Todo empezó con un casino
Mónaco logró desplazar a la vecina Niza como lugar de recreo e inversión de los ricos
En 1861, cuando Mónaco accede a la categoría de Estado independiente bajo la tutela de Francia, es uno de los países más pobres de Europa. La pesca y el contrabando eran casi las únicas fuentes de subsistencia de unos escasos habitantes de origen sardo o genovés que, en 1863, vieron cómo se abría un casino. Carlos III, el Grimaldi de turno, inspirado en lo que sucedía en Niza, adonde los ricos británicos y rusos acudían a tomar el sol y jugarse la fortuna, decidió transformar su escarpada fortaleza en un peñón que fuese otra cosa que el refugio de lagartijas.
Tras vender a los franceses los pueblos vecinos de Menton y Roquebrune, Carlos III creó en 1856 la Société des Bains de Mer (SBM) y vendió a un empresario el derecho a construir el casino, la ópera y el lujoso hotel de París.
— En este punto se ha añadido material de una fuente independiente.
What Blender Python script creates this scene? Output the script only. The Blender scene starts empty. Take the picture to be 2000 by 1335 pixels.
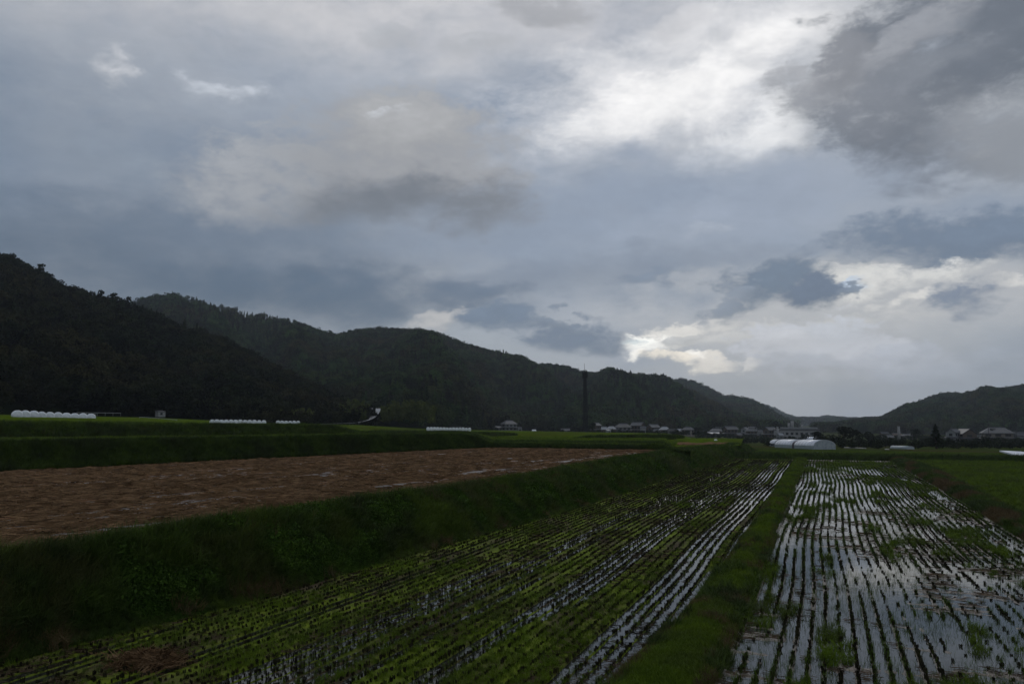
import bpy, math, random
import numpy as np
from mathutils import Vector

rng = np.random.default_rng(11)
random.seed(5)
SC = bpy.context.scene
COL = SC.collection
R = math.radians

# ------------------------------------------------------------------ camera
FPX = 28 / 36 * 2000                      # focal length in photo pixels
PITCH = math.atan((822 - 667.5) / FPX)
YAW = R(21.476)                           # the rows of the paddies run along +Y
EYE = np.array([0.0, 0.0, 5.0])
cam = bpy.data.cameras.new('camera')
cam.lens = 28; cam.sensor_width = 36
cam.clip_start = 0.3; cam.clip_end = 20000
camo = bpy.data.objects.new('camera', cam); COL.objects.link(camo)
camo.location = EYE; camo.rotation_euler = (math.pi / 2 + PITCH, 0, YAW)
SC.camera = camo


def ray(px, py, yaw=YAW):
    d = ((px - 1000) / FPX, 1.0, -(py - 667.5) / FPX)
    c, s = math.cos(PITCH), math.sin(PITCH)
    x, y, z = d[0], d[1] * c - d[2] * s, d[1] * s + d[2] * c
    c, s = math.cos(yaw), math.sin(yaw)
    return np.array([x * c - y * s, x * s + y * c, z])


def on(px, py, z):                        # point of a sight line at height z
    d = ray(px, py); return EYE + d * ((z - EYE[2]) / d[2])


def at(px, py, dist):                     # point of a sight line at ground distance dist
    d = ray(px, py); return EYE + d * (dist / math.hypot(d[0], d[1]))


def px_of(x, y):                          # bearing of a ground point, as a column at the horizon
    c, s = math.cos(-YAW), math.sin(-YAW)
    a, b = x * c - y * s, x * s + y * c
    return 1000 + FPX * (a / np.maximum(b, 1e-3)) / math.cos(PITCH)


def lin(c):
    return tuple((v / 12.92 if v <= .04045 else ((v + .055) / 1.055) ** 2.4) for v in (x / 255 for x in c))


# ------------------------------------------------------------------ sky, sun, exposure
SUN_EL, SUN_AZ = R(40), R(12.5)           # azimuth to the right of the camera axis
sun_dir_az = SUN_AZ - YAW                 # clockwise from +Y
world = bpy.data.worlds.new('World'); SC.world = world; world.use_nodes = True
wt = world.node_tree; wt.nodes.clear()


def nd(t, typ, **kw):
    n = t.nodes.new(typ)
    for k, v in kw.items():
        if k == 'ins':
            for i, val in v.items():
                if hasattr(val, 'links') or isinstance(val, bpy.types.NodeSocket): t.links.new(val, n.inputs[i])
                else: n.inputs[i].default_value = val
        else: setattr(n, k, v)
    return n


def math_(t, op, a, b=None, clamp=False):
    n = nd(t, 'ShaderNodeMath', operation=op, use_clamp=clamp, ins={0: a})
    if b is not None:
        if isinstance(b, bpy.types.NodeSocket): t.links.new(b, n.inputs[1])
        else: n.inputs[1].default_value = b
    return n.outputs[0]


def mixc(t, f, a, b):
    n = nd(t, 'ShaderNodeMix', data_type='RGBA')
    for i, v in ((0, f), (6, a), (7, b)):
        if isinstance(v, bpy.types.NodeSocket): t.links.new(v, n.inputs[i])
        elif i == 0: n.inputs[0].default_value = v
        else: n.inputs[i].default_value = (*v[:3], 1)
    return n.outputs[2]


def maprange(t, v, a, b, c=0.0, d=1.0, smooth=True):
    return nd(t, 'ShaderNodeMapRange', interpolation_type='SMOOTHSTEP' if smooth else 'LINEAR', clamp=True,
              ins={0: v, 1: a, 2: b, 3: c, 4: d}).outputs[0]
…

En 1887 esas tres instituciones aportaban el 95% de los ingresos del Estado monegasco. En los años treinta el porcentaje superaba por muy poco el 30% y tras la II Guerra Mundial el porcentaje era ridículo. Entre 1942 y 1945 el principado fue ocupado, primero por los italianos, luego por los alemanes y cuando por fin recuperó la independencia, los comunistas querían crear una República de Mónaco; los más sensatos proponían fusionarse con Francia y unos pocos, sin duda los que no participaron en la huelga general de 1948, apostaron por el joven Raniero III, un nieto de Luis II.
Raniero tuvo el acierto de enrolarse en las tropas francesas libres y la prudencia de hacerlo en septiembre de 1944. Fumador empedernido, elegante, bigote recortado y calculador, el heredero de la corona fue el primer Grimaldi en 200 años que vivió en Mónaco. El armador griego Aristóteles Onassis, con un millón de dólares, fue su socio a la hora de relanzar la SBM, pero luego, cuando Raniero decidió abrir las fronteras a todos los ricos del mundo, vio cómo su participación en la SBM se redujo a casi nada, debido a una oportuna ampliación del número de títulos a favor de los Grimaldi.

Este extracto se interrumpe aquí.